The task:
Your task is to extract every line from the material below exactly.

Data provided:
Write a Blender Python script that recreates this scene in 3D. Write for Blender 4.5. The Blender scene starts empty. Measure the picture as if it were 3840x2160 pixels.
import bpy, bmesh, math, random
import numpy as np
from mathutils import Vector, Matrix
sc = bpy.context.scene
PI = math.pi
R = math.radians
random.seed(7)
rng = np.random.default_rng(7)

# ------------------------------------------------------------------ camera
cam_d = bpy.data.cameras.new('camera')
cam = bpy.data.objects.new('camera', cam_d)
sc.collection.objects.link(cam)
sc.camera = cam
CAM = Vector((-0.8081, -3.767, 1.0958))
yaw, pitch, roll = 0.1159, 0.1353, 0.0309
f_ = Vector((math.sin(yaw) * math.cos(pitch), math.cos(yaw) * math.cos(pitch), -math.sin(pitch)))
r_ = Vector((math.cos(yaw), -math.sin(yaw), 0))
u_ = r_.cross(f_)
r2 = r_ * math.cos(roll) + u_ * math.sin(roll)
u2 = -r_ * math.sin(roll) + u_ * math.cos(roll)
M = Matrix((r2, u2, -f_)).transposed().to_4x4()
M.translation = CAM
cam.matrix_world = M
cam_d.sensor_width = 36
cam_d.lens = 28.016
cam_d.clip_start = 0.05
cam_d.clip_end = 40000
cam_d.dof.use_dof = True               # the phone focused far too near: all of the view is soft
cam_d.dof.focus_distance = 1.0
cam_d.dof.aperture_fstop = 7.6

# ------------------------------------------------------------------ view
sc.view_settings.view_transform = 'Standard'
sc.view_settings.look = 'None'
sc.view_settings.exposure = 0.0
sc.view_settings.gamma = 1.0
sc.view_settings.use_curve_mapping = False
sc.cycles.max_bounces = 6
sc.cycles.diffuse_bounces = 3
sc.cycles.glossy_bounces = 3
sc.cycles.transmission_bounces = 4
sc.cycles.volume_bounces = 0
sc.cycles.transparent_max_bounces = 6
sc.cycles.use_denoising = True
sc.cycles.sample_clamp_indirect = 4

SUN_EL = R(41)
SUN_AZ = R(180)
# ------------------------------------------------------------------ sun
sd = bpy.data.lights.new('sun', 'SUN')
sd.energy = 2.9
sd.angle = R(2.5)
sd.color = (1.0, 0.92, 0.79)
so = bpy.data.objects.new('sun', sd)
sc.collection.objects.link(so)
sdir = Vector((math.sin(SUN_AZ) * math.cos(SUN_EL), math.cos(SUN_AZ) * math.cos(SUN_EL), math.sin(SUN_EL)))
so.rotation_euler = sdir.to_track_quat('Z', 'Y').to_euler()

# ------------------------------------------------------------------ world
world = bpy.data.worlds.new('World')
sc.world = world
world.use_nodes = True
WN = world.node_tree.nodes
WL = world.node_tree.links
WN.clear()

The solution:
Write a Blender Python script that recreates this scene in 3D. Write for Blender 4.5. The Blender scene starts empty. Measure the picture as if it were 3840x2160 pixels.
import bpy, bmesh, math, random
import numpy as np
from mathutils import Vector, Matrix
sc = bpy.context.scene
PI = math.pi
R = math.radians
random.seed(7)
rng = np.random.default_rng(7)

# ------------------------------------------------------------------ camera
cam_d = bpy.data.cameras.new('camera')
cam = bpy.data.objects.new('camera', cam_d)
sc.collection.objects.link(cam)
sc.camera = cam
CAM = Vector((-0.8081, -3.767, 1.0958))
yaw, pitch, roll = 0.1159, 0.1353, 0.0309
f_ = Vector((math.sin(yaw) * math.cos(pitch), math.cos(yaw) * math.cos(pitch), -math.sin(pitch)))
r_ = Vector((math.cos(yaw), -math.sin(yaw), 0))
u_ = r_.cross(f_)
r2 = r_ * math.cos(roll) + u_ * math.sin(roll)
u2 = -r_ * math.sin(roll) + u_ * math.cos(roll)
M = Matrix((r2, u2, -f_)).transposed().to_4x4()
M.translation = CAM
cam.matrix_world = M
cam_d.sensor_width = 36
cam_d.lens = 28.016
cam_d.clip_start = 0.05
cam_d.clip_end = 40000
cam_d.dof.use_dof = True               # the phone focused far too near: all of the view is soft
cam_d.dof.focus_distance = 1.0
cam_d.dof.aperture_fstop = 7.6

# ------------------------------------------------------------------ view
sc.view_settings.view_transform = 'Standard'
sc.view_settings.look = 'None'
sc.view_settings.exposure = 0.0
sc.view_settings.gamma = 1.0
sc.view_settings.use_curve_mapping = False
sc.cycles.max_bounces = 6
sc.cycles.diffuse_bounces = 3
sc.cycles.glossy_bounces = 3
sc.cycles.transmission_bounces = 4
sc.cycles.volume_bounces = 0
sc.cycles.transparent_max_bounces = 6
sc.cycles.use_denoising = True
sc.cycles.sample_clamp_indirect = 4

SUN_EL = R(41)
SUN_AZ = R(180)
# ------------------------------------------------------------------ sun
sd = bpy.data.lights.new('sun', 'SUN')
sd.energy = 2.9
sd.angle = R(2.5)
sd.color = (1.0, 0.92, 0.79)
so = bpy.data.objects.new('sun', sd)
sc.collection.objects.link(so)
sdir = Vector((math.sin(SUN_AZ) * math.cos(SUN_EL), math.cos(SUN_AZ) * math.cos(SUN_EL), math.sin(SUN_EL)))
so.rotation_euler = sdir.to_track_quat('Z', 'Y').to_euler()

# ------------------------------------------------------------------ world
world = bpy.data.worlds.new('World')
sc.world = world
world.use_nodes = True
WN = world.node_tree.nodes
WL = world.node_tree.links
WN.clear()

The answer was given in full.